Banyak kalangan melihat bahwa Tom menjalankan peran dengan niat baik untuk efisiensi pasar. Namun, niat baik tidak selalu cukup dalam ranah kebijakan publik yang menyangkut hak dasar rakyat, terutama pangan.
Baca Juga: Ingin Finansial Stabil? Terapkan 3 Prinsip Investasi ala Timothy Ronald
Ferry Irwandi: Sungguh di Luar Akal Sehat yang Paling Sakit Sekalipun
Mengutip dari Instagram @irwandyferry, salah satu influencer founder dari Malaka Project pun ikut mengkrtitik soal putusan hakim tersebut dalam akun instagram pribadinya.
"Beliau ditangkap kejaksaan karena diduga melakukan tindak pidana korupsi,Hakim tahu beliau tidak ada niat jahat, tidak ada keuntungan pribadi yang diambil, tidak ditemukan aliran dana, impor dilakukan karena kebutuhan industri mendesak, keputusan impor ternyata dianggap tidak mempengaruhi stabilitas harga dan dia dipenjara 4,5 tahun! Alasan lain adalah dia dianggap melanggar prosedur dan kewenangan, alias menyalahi kewenangan administratif lalu dicap sebagai pelaku tindakan korupsi"
"Ini udah gila sih, kalau kayak gini siapa yang mau jadi pejabat? Siapa yang mau megang amanat?"
"Dia dipenjara karena dianggap mengutamakan ekonomi kapitalistik daripada ekonomi pancasila.
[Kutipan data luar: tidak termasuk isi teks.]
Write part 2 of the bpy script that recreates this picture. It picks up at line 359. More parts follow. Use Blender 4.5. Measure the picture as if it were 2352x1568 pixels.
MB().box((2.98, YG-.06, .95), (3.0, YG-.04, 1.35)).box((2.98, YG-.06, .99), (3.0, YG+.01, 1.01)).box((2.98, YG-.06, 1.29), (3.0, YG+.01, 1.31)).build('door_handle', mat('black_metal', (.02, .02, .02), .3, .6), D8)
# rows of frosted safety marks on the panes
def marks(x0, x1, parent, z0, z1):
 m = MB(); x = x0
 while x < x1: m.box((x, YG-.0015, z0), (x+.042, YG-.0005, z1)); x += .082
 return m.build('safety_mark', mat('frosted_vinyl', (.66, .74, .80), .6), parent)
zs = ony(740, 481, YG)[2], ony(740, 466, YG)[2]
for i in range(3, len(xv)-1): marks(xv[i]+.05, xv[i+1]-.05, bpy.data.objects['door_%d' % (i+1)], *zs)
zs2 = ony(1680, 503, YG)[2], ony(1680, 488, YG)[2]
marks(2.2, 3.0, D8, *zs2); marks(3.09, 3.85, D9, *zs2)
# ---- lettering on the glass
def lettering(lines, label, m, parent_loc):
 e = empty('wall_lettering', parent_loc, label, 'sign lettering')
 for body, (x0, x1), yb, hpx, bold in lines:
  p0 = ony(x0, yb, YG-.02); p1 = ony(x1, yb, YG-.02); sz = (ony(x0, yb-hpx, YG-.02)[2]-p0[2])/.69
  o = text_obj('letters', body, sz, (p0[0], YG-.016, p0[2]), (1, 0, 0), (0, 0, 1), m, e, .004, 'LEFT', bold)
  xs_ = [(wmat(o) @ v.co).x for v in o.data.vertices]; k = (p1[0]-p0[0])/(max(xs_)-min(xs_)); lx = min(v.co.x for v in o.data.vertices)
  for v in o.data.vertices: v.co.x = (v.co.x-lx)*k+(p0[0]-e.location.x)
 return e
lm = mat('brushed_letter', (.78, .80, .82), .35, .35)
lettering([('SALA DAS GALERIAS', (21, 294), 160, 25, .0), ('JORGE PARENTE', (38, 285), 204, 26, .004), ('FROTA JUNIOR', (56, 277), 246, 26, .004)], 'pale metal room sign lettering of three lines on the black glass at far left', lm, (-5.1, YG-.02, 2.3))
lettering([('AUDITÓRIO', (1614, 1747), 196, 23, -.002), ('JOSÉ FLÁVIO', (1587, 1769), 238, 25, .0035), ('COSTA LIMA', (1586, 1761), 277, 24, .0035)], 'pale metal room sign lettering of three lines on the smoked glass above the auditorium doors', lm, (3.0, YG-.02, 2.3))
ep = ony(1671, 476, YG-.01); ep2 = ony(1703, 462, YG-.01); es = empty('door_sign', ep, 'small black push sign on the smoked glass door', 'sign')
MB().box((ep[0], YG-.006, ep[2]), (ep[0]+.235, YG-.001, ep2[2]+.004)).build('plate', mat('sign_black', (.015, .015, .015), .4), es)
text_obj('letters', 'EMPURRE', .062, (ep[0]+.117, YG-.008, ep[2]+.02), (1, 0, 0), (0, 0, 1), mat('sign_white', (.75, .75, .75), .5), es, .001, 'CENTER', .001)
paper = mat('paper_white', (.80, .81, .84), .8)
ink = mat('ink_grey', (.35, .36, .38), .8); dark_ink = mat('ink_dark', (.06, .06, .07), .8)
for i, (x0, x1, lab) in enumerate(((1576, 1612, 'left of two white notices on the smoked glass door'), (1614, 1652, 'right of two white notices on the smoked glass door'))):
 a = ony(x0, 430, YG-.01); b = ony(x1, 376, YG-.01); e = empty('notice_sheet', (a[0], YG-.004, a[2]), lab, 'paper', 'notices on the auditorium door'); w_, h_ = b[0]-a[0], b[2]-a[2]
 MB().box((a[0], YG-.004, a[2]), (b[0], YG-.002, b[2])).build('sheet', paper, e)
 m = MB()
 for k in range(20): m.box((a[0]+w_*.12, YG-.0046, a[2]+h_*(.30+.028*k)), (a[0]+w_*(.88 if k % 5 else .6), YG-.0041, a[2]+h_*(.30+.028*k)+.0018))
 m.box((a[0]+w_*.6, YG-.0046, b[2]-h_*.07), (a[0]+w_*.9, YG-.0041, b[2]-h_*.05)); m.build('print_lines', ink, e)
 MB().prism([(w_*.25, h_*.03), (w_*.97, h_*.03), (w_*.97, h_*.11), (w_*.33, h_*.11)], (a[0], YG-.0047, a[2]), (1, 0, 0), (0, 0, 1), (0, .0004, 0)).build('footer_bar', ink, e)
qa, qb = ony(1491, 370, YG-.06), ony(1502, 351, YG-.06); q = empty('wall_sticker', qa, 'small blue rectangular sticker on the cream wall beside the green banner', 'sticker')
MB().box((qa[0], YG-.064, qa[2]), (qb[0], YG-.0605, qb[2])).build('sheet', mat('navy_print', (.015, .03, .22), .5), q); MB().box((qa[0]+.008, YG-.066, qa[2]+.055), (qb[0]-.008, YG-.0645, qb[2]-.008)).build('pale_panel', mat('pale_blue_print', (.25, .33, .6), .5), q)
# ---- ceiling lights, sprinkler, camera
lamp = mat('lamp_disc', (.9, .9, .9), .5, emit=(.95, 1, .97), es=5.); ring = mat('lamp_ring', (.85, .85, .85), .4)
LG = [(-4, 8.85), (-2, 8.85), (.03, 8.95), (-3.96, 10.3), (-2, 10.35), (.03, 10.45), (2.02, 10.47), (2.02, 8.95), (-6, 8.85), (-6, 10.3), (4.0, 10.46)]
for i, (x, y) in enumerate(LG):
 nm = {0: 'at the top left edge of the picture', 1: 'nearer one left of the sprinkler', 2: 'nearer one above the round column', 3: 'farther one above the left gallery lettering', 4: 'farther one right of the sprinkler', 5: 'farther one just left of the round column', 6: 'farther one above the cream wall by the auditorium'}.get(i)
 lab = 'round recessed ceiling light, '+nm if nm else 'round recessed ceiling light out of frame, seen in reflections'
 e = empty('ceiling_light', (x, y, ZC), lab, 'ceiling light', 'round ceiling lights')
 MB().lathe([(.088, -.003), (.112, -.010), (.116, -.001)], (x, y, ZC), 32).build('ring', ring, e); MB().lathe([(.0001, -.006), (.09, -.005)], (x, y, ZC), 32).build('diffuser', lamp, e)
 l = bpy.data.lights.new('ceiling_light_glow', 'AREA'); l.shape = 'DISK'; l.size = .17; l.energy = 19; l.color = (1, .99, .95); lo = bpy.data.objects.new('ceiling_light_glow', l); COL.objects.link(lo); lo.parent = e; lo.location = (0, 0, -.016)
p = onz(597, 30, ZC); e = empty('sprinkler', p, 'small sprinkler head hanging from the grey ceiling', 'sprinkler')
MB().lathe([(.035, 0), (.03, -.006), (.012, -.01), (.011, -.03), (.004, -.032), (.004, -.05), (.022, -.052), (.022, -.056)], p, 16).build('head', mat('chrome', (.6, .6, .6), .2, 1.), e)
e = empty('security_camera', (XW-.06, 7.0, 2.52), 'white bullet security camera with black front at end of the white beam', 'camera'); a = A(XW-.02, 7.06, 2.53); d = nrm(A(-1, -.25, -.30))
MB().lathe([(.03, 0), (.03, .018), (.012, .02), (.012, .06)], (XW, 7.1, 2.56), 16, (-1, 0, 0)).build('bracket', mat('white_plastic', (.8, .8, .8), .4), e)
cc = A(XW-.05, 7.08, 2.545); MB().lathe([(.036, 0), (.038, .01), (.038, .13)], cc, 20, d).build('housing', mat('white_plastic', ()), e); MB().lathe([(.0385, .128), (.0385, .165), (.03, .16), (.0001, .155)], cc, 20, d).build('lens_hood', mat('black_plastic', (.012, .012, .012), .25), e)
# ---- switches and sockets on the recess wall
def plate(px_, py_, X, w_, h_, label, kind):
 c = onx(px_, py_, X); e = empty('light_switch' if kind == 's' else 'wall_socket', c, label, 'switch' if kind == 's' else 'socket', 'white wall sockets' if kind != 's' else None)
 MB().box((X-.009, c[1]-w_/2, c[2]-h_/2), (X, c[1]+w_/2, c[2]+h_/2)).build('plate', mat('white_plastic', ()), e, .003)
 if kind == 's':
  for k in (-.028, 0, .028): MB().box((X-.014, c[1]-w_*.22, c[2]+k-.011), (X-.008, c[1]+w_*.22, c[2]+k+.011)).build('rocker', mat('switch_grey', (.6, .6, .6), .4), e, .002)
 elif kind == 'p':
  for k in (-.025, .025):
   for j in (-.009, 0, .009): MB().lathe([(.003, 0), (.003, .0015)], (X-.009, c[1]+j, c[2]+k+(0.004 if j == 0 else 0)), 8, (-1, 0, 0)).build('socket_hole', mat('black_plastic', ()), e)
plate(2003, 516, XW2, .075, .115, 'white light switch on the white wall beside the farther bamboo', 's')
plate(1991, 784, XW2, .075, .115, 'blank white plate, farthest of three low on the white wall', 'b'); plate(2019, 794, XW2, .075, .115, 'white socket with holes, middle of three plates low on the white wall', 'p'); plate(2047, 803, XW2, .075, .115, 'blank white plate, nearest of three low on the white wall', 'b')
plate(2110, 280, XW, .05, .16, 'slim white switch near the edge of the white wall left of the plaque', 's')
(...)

Ini sungguh di luar akal sehat yang paling sakit sekalipun, ambigu, tidak berdasar dan anehnya malah didukung cuma karena beda pilihan saat pemilu"
"Kenkawan ini bukan lagi soal pemilu, beliau bukan maling, bukan pula koruptor, dianggap merugikan negara ratusan miliar, ini benar-benar tidak adil dan mencoreng wajah negara ini."
"Justice for Tom Lembong. Rakyat Indonesia bersamamu"
Apakah ini kriminalisasi kebijakan atau benar-benar bentuk penyimpangan kekuasaan? Pertanyaan ini masih membelah opini publik hingga kini.
Jika kamu memiliki pandangan mengenai hubungan antara kebijakan ekonomi dan keadilan sosial, kasus Tom Lembong bisa menjadi bahan renungan penting. Sebab pada akhirnya, publik bukan hanya menilai niat, tapi juga dampak nyata dari setiap keputusan pejabat negara.